August 5, 2017In the absence of vector chaining, determine the execution time of this code fragment by drawing the timing diagram.
1. Vector Performance (40 marks)
Consider the following code fragment:
lv v1,rx // load vector x
lv v2,ry // load vector y
mulvs.d v3,v1,f0 // z1 = a * x
addvv.d v4,v2,v3 // z2 = y + z1
mulvs.d v5,v2,f2 // z3 = b * y
sv v4,ry // store z2 as vector y
sv v5,rx // store z3 as vector x
Make the following assumptions:
– this is a four-lane vector processor—this affects the running time of
vector instructions, according to our formula
– there are two copies of each arithmetic vector functional unit and two
copies of the vector load-store functional unit—this affects the number
of vector instructions that can run in parallel in a gang
– a vector store completes as soon as the last element is sent to memory
– start-up penalties of functional units are: l/s = 12, add = 6, mul = 7
– the vector length is 256
a) In the absence of vector chaining, determine the execution time of this
code fragment by drawing the timing diagram.
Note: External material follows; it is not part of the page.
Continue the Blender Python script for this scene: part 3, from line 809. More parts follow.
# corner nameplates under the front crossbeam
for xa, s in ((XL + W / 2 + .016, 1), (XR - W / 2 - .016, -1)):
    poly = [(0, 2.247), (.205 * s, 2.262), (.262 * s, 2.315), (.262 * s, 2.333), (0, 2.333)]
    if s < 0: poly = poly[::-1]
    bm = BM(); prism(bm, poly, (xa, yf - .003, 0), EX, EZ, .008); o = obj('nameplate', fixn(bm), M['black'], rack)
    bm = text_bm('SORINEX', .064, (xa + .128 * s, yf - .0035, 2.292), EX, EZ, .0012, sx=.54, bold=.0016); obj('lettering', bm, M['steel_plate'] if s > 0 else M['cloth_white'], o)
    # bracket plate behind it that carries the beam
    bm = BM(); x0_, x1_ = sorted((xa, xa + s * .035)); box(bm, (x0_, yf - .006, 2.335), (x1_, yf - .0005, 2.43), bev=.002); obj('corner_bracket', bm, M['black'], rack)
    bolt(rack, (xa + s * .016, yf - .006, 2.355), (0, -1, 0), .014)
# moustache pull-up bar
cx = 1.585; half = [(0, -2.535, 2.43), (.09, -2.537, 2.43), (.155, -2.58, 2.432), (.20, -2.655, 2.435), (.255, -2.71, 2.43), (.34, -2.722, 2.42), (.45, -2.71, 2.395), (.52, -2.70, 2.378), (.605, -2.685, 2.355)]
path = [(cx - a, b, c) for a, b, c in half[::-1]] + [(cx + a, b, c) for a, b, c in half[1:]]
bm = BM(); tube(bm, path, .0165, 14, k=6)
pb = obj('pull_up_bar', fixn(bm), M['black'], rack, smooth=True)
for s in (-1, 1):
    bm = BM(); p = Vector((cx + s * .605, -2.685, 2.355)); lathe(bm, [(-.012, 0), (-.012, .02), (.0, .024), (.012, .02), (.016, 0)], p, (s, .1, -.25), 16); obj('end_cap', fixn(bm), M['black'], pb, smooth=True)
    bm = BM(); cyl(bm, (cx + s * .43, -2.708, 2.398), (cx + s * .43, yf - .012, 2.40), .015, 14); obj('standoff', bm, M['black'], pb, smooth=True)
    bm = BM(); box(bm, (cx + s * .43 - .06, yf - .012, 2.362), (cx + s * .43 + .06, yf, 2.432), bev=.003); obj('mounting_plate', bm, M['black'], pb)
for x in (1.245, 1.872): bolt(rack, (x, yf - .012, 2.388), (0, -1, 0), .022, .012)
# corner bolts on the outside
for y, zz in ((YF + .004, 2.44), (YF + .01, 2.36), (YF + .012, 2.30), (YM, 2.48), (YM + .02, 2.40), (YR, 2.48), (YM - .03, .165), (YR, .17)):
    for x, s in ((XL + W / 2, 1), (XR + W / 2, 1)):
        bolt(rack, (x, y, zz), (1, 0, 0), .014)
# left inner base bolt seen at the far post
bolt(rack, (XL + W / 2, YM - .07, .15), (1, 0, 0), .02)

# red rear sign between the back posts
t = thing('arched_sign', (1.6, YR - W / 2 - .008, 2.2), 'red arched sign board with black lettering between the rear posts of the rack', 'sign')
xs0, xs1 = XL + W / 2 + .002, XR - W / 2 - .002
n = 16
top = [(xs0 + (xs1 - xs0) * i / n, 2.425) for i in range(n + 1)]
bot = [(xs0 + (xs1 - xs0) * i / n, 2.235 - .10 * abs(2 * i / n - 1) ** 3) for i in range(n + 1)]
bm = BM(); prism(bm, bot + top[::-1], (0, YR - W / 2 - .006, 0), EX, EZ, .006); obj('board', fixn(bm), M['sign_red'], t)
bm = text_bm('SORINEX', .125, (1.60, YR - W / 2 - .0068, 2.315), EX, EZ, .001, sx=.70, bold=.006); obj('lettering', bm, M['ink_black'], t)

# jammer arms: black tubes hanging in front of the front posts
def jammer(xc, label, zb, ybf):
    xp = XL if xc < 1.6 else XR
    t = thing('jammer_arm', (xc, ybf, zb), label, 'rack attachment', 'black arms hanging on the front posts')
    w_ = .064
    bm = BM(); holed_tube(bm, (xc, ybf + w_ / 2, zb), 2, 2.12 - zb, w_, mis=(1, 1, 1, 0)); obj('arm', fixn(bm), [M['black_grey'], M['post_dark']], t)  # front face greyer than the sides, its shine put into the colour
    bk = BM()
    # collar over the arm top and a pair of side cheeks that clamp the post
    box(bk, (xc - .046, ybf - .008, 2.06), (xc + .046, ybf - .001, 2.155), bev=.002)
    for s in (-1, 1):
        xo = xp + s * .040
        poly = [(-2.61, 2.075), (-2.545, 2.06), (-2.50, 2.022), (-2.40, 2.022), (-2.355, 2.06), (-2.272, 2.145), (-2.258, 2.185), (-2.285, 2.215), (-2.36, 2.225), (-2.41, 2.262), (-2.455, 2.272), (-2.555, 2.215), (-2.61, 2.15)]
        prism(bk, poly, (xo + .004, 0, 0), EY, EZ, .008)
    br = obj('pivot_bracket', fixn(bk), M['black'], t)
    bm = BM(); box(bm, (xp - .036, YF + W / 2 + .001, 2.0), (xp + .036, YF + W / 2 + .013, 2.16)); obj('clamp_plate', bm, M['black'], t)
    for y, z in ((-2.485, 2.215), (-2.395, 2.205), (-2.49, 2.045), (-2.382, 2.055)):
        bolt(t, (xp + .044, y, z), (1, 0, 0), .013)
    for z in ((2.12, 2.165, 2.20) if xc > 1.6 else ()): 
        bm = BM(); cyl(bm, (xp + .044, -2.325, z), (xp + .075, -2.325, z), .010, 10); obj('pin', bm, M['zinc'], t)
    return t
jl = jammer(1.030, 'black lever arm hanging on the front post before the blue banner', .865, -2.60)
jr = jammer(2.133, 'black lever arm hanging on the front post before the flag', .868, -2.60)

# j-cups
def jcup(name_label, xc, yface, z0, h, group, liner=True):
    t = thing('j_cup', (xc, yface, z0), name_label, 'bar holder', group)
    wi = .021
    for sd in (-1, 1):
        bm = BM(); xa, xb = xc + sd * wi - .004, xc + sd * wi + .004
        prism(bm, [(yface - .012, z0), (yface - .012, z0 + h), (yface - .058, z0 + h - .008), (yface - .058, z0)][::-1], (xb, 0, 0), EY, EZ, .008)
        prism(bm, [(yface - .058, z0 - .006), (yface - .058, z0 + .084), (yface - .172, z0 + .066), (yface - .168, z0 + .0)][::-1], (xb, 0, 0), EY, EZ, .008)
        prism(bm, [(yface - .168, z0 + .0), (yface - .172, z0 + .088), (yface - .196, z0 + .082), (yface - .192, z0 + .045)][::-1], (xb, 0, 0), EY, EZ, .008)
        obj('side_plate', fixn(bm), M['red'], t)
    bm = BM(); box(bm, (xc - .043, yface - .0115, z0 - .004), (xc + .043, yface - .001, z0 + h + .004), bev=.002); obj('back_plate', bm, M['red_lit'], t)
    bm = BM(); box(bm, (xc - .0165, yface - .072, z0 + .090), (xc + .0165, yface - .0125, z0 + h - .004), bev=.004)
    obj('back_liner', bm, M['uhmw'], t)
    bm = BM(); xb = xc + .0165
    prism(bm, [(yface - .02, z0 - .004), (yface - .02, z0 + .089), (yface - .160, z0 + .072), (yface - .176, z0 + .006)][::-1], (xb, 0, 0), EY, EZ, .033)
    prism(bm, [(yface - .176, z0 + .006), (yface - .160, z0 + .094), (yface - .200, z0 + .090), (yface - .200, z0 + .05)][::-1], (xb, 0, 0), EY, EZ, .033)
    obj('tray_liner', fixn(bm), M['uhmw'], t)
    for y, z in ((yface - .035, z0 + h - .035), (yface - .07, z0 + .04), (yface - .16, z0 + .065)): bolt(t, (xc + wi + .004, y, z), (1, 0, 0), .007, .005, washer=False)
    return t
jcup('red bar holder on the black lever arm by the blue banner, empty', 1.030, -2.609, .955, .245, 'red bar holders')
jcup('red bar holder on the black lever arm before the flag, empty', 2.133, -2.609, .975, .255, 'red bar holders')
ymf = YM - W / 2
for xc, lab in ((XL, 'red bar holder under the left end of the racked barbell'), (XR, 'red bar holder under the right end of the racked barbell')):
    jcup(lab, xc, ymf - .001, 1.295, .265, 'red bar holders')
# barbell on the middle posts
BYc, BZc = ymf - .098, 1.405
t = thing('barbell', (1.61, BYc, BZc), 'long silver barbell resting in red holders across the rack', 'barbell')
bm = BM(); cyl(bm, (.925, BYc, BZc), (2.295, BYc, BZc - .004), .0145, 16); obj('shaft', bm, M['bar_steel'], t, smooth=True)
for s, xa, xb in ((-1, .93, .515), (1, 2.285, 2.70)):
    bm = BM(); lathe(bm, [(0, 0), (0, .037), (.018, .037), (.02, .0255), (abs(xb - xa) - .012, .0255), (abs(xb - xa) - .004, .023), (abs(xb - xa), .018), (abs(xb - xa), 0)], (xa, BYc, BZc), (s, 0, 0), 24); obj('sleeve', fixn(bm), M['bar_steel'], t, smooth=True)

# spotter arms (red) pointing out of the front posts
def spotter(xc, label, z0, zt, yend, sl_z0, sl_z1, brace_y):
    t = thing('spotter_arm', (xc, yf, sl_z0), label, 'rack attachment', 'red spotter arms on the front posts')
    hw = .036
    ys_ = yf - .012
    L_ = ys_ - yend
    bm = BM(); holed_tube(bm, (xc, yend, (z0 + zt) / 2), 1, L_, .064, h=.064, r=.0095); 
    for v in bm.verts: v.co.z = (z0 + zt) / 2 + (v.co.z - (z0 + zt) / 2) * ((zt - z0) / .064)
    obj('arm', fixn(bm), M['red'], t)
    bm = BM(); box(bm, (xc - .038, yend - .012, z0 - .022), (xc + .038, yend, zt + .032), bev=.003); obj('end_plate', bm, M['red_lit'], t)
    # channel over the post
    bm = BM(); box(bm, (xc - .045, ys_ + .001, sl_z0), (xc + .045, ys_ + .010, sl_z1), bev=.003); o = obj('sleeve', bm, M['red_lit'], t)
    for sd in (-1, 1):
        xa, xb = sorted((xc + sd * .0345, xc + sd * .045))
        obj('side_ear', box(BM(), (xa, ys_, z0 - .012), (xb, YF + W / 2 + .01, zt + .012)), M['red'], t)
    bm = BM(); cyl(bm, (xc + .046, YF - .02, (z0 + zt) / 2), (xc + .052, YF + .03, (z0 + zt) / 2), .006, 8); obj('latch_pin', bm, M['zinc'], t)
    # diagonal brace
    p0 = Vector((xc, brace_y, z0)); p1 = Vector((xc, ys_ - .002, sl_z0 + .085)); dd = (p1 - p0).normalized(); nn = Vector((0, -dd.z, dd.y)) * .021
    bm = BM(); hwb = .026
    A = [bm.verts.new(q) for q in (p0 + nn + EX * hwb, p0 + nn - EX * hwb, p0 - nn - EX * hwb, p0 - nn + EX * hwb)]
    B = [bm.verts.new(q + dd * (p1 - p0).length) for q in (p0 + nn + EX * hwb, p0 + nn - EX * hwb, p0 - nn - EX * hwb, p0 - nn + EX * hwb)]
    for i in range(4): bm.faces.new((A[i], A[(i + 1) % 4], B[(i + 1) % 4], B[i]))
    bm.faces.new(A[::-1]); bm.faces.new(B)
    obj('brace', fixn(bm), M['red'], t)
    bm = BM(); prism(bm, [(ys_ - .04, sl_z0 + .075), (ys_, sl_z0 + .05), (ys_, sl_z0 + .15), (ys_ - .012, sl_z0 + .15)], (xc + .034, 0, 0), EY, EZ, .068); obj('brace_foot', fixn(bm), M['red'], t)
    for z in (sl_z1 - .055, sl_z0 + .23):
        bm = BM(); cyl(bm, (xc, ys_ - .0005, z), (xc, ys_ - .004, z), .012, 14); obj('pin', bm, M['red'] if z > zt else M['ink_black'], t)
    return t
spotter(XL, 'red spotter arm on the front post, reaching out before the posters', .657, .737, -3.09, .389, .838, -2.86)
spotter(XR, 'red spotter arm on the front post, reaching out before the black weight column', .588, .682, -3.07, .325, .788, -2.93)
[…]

Indicate starting time, first
result, and last result for each gang. Hint: draw the flow-dependence graph
first.
b) In the presence of vector chaining, determine the execution time of this
code fragment by drawing the timing diagram. Indicate starting time, first
result, and last result for each gang.
2. Vectorizing Compiler (30 marks)
Consider this familiar loop:
loop: l.d f4,0(r1) l1
l.d f6,0(r2) l2
mul.d f4,f4,f0 m1
mul.d f6,f6,f2 m2
add.d f4,f4,f6 a1
s.d f4,0(r1) s1
daddui r1,r1,#-8 sub1
daddui r2,r2,#-8 sub2
bnez r1,loop br
Rewrite the code using vector instructions. Draw the flow-dependence graph
of vector instructions. Using vector chaining, make a rough estimate of
the running time of the program, using the data in question 1.
3. Vectorizing Loop Nests (30 marks)
Consider the following loop nest that computes the lengths of many
strings.
for( i=0; i<n; i++ ) {
char *p = str[i];
while( *p )
p++;
len[i] = p – str[i];
}
Comment, with a reasonable explanation, on the relative abilities of
parallelizing and vectorizing compilers to compile this loop nest.
A parallelizing compiler breaks a loop nest into multiple threads.
A vectorizing compiler expresses a loop-nest computation using vector
instructions.